_Short exercise:_ Retype the listing that follows, word for word.

* BEGIN Information supplied *

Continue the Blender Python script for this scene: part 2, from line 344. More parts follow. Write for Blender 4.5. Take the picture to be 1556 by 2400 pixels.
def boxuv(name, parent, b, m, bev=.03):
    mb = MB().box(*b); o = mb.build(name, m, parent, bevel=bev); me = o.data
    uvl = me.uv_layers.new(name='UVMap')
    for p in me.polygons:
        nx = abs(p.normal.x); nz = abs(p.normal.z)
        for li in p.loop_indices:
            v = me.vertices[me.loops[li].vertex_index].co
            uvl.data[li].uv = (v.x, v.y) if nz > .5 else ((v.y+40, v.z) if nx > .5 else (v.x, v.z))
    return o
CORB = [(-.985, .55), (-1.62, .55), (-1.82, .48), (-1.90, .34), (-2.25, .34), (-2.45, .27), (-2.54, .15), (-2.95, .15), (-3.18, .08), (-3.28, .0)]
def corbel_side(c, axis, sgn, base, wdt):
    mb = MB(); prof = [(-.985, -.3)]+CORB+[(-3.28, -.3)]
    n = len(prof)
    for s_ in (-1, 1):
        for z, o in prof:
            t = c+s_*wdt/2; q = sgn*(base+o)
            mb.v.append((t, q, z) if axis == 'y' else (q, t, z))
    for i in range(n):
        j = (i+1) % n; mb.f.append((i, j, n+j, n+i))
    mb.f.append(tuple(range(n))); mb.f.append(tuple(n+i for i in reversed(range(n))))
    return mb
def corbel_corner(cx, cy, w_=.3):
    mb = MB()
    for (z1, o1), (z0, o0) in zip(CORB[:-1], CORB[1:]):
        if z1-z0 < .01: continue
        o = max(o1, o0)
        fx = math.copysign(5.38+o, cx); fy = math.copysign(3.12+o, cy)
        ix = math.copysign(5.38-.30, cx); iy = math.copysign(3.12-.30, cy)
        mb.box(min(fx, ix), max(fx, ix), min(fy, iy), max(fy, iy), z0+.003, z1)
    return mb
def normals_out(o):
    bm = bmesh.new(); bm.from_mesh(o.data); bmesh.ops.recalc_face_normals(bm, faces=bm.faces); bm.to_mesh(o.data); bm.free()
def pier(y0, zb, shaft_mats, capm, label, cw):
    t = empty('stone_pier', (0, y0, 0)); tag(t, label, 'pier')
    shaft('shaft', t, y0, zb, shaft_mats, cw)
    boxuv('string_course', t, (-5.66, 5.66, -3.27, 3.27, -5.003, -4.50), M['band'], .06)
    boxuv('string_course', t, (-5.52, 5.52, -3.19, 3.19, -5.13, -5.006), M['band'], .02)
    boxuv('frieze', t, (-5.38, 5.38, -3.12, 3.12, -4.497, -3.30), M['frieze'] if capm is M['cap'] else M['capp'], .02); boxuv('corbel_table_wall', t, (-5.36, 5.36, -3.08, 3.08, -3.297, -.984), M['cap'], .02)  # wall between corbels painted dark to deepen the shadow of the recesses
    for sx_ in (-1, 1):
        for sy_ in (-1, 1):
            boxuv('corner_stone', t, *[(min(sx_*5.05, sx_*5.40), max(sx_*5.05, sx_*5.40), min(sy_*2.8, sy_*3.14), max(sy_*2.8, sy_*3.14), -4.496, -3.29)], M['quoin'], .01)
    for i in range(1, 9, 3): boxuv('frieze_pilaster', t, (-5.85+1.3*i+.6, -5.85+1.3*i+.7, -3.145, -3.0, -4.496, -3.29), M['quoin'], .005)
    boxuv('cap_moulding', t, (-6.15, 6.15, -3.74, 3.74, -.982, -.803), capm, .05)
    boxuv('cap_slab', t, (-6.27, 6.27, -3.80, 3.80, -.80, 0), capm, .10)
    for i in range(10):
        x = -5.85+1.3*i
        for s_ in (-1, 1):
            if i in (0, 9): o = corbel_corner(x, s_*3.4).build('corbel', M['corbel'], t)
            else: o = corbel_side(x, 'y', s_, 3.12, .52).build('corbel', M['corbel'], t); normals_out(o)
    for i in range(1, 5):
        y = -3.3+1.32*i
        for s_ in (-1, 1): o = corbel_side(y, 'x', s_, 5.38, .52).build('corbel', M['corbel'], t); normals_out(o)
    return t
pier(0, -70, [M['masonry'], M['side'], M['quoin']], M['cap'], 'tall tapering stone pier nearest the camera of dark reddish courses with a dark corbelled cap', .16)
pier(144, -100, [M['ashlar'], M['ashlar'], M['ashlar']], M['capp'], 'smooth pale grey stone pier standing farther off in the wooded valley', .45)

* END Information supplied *

_Completed task:_
Continue the Blender Python script for this scene: part 2, from line 344. More parts follow. Write for Blender 4.5. Take the picture to be 1556 by 2400 pixels.
def boxuv(name, parent, b, m, bev=.03):
    mb = MB().box(*b); o = mb.build(name, m, parent, bevel=bev); me = o.data
    uvl = me.uv_layers.new(name='UVMap')
    for p in me.polygons:
        nx = abs(p.normal.x); nz = abs(p.normal.z)
        for li in p.loop_indices:
            v = me.vertices[me.loops[li].vertex_index].co
            uvl.data[li].uv = (v.x, v.y) if nz > .5 else ((v.y+40, v.z) if nx > .5 else (v.x, v.z))
    return o
CORB = [(-.985, .55), (-1.62, .55), (-1.82, .48), (-1.90, .34), (-2.25, .34), (-2.45, .27), (-2.54, .15), (-2.95, .15), (-3.18, .08), (-3.28, .0)]
def corbel_side(c, axis, sgn, base, wdt):
    mb = MB(); prof = [(-.985, -.3)]+CORB+[(-3.28, -.3)]
    n = len(prof)
    for s_ in (-1, 1):
        for z, o in prof:
            t = c+s_*wdt/2; q = sgn*(base+o)
            mb.v.append((t, q, z) if axis == 'y' else (q, t, z))
    for i in range(n):
        j = (i+1) % n; mb.f.append((i, j, n+j, n+i))
    mb.f.append(tuple(range(n))); mb.f.append(tuple(n+i for i in reversed(range(n))))
    return mb
def corbel_corner(cx, cy, w_=.3):
    mb = MB()
    for (z1, o1), (z0, o0) in zip(CORB[:-1], CORB[1:]):
        if z1-z0 < .01: continue
        o = max(o1, o0)
        fx = math.copysign(5.38+o, cx); fy = math.copysign(3.12+o, cy)
        ix = math.copysign(5.38-.30, cx); iy = math.copysign(3.12-.30, cy)
        mb.box(min(fx, ix), max(fx, ix), min(fy, iy), max(fy, iy), z0+.003, z1)
    return mb
def normals_out(o):
    bm = bmesh.new(); bm.from_mesh(o.data); bmesh.ops.recalc_face_normals(bm, faces=bm.faces); bm.to_mesh(o.data); bm.free()
def pier(y0, zb, shaft_mats, capm, label, cw):
    t = empty('stone_pier', (0, y0, 0)); tag(t, label, 'pier')
    shaft('shaft', t, y0, zb, shaft_mats, cw)
    boxuv('string_course', t, (-5.66, 5.66, -3.27, 3.27, -5.003, -4.50), M['band'], .06)
    boxuv('string_course', t, (-5.52, 5.52, -3.19, 3.19, -5.13, -5.006), M['band'], .02)
    boxuv('frieze', t, (-5.38, 5.38, -3.12, 3.12, -4.497, -3.30), M['frieze'] if capm is M['cap'] else M['capp'], .02); boxuv('corbel_table_wall', t, (-5.36, 5.36, -3.08, 3.08, -3.297, -.984), M['cap'], .02)  # wall between corbels painted dark to deepen the shadow of the recesses
    for sx_ in (-1, 1):
        for sy_ in (-1, 1):
            boxuv('corner_stone', t, *[(min(sx_*5.05, sx_*5.40), max(sx_*5.05, sx_*5.40), min(sy_*2.8, sy_*3.14), max(sy_*2.8, sy_*3.14), -4.496, -3.29)], M['quoin'], .01)
    for i in range(1, 9, 3): boxuv('frieze_pilaster', t, (-5.85+1.3*i+.6, -5.85+1.3*i+.7, -3.145, -3.0, -4.496, -3.29), M['quoin'], .005)
    boxuv('cap_moulding', t, (-6.15, 6.15, -3.74, 3.74, -.982, -.803), capm, .05)
    boxuv('cap_slab', t, (-6.27, 6.27, -3.80, 3.80, -.80, 0), capm, .10)
    for i in range(10):
        x = -5.85+1.3*i
        for s_ in (-1, 1):
            if i in (0, 9): o = corbel_corner(x, s_*3.4).build('corbel', M['corbel'], t)
            else: o = corbel_side(x, 'y', s_, 3.12, .52).build('corbel', M['corbel'], t); normals_out(o)
    for i in range(1, 5):
        y = -3.3+1.32*i
        for s_ in (-1, 1): o = corbel_side(y, 'x', s_, 5.38, .52).build('corbel', M['corbel'], t); normals_out(o)
    return t
pier(0, -70, [M['masonry'], M['side'], M['quoin']], M['cap'], 'tall tapering stone pier nearest the camera of dark reddish courses with a dark corbelled cap', .16)
pier(144, -100, [M['ashlar'], M['ashlar'], M['ashlar']], M['capp'], 'smooth pale grey stone pier standing farther off in the wooded valley', .45)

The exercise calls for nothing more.